__Work to do__
Return, unaltered, every line from the beginning of the material below up to and including the one with "E_.n = len(V)".

__Data__

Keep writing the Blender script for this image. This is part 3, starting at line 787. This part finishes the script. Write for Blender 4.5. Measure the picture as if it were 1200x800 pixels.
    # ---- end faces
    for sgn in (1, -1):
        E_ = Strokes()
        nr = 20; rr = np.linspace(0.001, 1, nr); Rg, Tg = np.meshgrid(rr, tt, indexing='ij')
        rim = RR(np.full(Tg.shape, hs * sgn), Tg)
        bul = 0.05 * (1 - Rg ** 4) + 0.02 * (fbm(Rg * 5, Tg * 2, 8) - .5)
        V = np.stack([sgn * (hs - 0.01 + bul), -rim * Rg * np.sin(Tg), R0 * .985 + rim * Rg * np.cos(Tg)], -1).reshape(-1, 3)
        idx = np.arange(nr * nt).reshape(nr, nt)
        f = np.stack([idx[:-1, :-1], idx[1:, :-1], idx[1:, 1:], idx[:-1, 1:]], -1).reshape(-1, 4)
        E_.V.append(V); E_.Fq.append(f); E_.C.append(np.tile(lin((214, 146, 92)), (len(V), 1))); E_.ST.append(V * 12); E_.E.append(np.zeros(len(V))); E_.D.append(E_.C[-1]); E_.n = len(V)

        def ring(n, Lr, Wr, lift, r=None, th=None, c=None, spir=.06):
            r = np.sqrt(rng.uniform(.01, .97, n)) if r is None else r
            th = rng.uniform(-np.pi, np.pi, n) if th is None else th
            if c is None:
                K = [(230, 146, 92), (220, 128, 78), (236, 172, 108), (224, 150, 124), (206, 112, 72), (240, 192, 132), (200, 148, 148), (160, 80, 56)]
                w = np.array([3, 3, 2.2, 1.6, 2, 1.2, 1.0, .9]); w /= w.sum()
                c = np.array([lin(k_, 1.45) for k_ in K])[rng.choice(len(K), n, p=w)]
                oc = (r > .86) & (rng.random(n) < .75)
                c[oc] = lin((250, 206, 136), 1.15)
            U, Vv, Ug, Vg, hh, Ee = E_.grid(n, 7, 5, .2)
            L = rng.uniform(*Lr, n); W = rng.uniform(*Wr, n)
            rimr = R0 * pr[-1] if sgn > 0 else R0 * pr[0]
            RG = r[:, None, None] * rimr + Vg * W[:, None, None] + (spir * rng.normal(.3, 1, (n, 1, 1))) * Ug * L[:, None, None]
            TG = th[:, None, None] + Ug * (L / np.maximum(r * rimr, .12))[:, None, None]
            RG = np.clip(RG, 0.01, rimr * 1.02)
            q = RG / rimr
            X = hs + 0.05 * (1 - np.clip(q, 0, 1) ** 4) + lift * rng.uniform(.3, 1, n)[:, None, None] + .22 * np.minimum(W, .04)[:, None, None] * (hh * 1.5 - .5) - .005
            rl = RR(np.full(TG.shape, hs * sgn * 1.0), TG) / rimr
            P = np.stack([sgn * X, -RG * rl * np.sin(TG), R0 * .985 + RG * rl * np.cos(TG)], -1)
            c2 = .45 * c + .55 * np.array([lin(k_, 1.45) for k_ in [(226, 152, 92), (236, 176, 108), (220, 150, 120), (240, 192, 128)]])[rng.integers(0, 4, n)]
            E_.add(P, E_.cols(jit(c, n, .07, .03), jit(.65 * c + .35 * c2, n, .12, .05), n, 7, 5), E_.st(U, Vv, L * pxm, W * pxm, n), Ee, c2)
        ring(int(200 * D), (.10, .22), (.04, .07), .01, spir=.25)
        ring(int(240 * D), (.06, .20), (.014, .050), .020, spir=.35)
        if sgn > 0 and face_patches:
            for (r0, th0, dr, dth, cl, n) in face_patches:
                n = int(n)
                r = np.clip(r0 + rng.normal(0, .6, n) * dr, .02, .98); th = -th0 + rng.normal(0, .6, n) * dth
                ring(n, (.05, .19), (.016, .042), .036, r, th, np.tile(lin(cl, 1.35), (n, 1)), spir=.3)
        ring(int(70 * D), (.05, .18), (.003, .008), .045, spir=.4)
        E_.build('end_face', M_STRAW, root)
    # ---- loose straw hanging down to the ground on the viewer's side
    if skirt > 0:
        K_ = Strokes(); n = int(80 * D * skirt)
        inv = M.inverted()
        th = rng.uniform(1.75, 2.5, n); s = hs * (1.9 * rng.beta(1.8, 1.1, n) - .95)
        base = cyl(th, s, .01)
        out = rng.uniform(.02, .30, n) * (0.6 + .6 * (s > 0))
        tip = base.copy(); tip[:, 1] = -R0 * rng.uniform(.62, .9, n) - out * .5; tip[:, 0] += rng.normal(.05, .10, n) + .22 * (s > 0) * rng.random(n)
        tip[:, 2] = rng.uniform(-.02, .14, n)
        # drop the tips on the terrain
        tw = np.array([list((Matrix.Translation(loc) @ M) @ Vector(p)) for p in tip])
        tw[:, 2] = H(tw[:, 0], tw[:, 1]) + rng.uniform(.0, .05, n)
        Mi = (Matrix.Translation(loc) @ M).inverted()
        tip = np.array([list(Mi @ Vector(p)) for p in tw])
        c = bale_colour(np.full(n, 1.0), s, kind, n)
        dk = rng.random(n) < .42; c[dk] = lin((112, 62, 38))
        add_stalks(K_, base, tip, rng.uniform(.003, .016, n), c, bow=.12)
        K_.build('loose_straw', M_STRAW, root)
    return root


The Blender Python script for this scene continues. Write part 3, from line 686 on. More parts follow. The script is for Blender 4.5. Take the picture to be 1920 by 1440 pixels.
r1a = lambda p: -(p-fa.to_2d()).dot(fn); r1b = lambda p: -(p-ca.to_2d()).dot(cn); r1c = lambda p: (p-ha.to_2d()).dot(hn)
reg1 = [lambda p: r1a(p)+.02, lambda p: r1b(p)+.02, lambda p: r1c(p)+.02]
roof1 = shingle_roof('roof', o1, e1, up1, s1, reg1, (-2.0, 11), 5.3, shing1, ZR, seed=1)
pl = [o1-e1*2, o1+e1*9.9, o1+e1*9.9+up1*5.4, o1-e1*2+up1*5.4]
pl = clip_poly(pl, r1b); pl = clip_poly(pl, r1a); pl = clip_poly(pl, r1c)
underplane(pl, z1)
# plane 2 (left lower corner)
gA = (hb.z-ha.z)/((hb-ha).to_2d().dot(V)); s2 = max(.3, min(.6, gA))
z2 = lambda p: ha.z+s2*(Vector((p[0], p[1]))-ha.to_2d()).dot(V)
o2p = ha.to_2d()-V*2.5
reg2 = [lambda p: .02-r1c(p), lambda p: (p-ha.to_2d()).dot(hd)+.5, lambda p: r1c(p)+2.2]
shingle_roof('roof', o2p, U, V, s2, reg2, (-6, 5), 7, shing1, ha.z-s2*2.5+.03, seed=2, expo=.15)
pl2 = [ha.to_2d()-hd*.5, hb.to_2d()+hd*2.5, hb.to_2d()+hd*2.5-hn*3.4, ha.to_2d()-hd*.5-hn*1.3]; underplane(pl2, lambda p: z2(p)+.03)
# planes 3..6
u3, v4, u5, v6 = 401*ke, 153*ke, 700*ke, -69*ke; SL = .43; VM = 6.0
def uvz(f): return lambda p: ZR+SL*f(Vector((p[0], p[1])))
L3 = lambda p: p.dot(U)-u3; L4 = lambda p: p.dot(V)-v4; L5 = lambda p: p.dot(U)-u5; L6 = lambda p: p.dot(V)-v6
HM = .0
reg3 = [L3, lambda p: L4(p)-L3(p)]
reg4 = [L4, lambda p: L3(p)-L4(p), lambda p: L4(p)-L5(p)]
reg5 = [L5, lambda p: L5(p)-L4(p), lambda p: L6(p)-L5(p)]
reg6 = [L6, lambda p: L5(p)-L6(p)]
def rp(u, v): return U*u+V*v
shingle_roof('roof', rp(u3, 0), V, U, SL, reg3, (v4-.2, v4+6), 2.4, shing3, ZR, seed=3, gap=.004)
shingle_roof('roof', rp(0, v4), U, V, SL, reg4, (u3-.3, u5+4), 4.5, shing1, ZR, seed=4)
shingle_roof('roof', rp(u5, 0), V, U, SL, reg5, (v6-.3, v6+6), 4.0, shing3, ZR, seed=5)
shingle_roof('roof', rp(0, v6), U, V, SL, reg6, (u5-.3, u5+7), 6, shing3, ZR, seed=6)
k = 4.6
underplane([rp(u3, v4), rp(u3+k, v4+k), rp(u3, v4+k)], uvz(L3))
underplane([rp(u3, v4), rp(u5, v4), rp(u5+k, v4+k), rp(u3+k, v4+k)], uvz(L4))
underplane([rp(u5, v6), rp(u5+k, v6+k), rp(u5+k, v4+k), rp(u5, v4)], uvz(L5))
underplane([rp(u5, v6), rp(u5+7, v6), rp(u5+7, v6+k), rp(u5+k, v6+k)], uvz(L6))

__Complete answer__
Keep writing the Blender script for this image. This is part 3, starting at line 787. This part finishes the script. Write for Blender 4.5. Measure the picture as if it were 1200x800 pixels.
    # ---- end faces
    for sgn in (1, -1):
        E_ = Strokes()
        nr = 20; rr = np.linspace(0.001, 1, nr); Rg, Tg = np.meshgrid(rr, tt, indexing='ij')
        rim = RR(np.full(Tg.shape, hs * sgn), Tg)
        bul = 0.05 * (1 - Rg ** 4) + 0.02 * (fbm(Rg * 5, Tg * 2, 8) - .5)
        V = np.stack([sgn * (hs - 0.01 + bul), -rim * Rg * np.sin(Tg), R0 * .985 + rim * Rg * np.cos(Tg)], -1).reshape(-1, 3)
        idx = np.arange(nr * nt).reshape(nr, nt)
        f = np.stack([idx[:-1, :-1], idx[1:, :-1], idx[1:, 1:], idx[:-1, 1:]], -1).reshape(-1, 4)
        E_.V.append(V); E_.Fq.append(f); E_.C.append(np.tile(lin((214, 146, 92)), (len(V), 1))); E_.ST.append(V * 12); E_.E.append(np.zeros(len(V))); E_.D.append(E_.C[-1]); E_.n = len(V)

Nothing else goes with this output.